GIVEN MATERIAL:
====================

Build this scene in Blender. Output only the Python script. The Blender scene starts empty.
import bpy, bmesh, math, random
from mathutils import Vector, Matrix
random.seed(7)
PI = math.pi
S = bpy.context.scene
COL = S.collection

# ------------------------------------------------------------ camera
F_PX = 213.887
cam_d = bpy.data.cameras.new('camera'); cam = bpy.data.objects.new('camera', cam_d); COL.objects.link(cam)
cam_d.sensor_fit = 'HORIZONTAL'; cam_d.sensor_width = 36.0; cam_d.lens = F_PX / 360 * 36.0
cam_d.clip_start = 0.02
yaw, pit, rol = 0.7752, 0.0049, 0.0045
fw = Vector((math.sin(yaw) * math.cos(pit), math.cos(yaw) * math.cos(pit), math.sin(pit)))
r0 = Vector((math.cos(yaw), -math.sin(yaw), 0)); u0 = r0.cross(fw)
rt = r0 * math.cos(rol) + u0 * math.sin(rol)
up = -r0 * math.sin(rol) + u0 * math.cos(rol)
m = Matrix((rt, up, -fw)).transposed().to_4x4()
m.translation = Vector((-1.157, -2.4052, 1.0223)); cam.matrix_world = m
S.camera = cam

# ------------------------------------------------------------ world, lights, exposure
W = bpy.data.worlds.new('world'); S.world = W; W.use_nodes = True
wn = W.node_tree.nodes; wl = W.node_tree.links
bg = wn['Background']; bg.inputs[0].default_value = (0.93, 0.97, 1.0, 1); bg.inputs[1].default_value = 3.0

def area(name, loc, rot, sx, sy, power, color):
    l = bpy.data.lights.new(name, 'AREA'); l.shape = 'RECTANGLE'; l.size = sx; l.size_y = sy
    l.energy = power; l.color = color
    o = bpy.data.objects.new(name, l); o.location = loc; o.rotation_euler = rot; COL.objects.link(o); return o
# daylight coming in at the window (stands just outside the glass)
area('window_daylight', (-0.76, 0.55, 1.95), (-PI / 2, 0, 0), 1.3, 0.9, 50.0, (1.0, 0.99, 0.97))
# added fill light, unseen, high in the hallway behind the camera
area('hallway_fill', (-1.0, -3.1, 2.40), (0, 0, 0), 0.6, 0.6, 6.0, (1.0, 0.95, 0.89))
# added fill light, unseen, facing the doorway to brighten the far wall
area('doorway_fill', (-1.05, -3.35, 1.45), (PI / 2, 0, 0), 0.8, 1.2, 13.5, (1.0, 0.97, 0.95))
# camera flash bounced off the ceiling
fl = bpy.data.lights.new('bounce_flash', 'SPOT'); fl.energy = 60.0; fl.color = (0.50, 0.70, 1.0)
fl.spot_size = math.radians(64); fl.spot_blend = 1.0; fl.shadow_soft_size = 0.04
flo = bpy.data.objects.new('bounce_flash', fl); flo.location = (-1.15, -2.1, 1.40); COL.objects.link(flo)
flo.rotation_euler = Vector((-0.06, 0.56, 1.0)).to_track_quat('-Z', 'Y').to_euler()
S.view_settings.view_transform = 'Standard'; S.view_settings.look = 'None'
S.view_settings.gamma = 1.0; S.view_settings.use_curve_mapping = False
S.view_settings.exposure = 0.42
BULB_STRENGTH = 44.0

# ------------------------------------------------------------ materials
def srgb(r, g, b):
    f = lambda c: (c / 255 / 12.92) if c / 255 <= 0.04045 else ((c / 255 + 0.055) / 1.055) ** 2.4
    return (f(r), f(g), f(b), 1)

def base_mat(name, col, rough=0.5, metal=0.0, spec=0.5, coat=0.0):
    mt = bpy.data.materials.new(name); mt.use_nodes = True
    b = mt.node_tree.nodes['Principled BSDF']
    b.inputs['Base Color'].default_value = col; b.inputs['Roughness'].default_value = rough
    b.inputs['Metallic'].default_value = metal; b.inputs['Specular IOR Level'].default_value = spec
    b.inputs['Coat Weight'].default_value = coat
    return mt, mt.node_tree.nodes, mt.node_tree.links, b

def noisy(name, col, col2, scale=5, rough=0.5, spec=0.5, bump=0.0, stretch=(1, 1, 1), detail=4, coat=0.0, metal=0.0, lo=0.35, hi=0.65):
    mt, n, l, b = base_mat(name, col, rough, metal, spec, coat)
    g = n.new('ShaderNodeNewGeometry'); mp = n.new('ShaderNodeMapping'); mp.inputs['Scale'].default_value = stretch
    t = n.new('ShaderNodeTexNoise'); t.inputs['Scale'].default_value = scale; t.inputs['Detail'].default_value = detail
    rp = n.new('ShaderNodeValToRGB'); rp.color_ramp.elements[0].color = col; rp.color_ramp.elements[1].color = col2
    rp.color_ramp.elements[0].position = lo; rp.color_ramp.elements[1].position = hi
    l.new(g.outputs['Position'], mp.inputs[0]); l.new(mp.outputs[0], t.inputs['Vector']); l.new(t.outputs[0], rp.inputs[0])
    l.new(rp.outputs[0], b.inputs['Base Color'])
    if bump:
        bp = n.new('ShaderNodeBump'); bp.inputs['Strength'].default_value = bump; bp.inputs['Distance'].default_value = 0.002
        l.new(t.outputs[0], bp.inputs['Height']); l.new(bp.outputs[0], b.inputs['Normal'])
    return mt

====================

EXERCISE OBJECTIVE:
Print exactly, and only, the lines beginning at the top of the listing and ending at the line with "COL = S.collection".

PROBLEM SOLUTION:
Build this scene in Blender. Output only the Python script. The Blender scene starts empty.
import bpy, bmesh, math, random
from mathutils import Vector, Matrix
random.seed(7)
PI = math.pi
S = bpy.context.scene
COL = S.collection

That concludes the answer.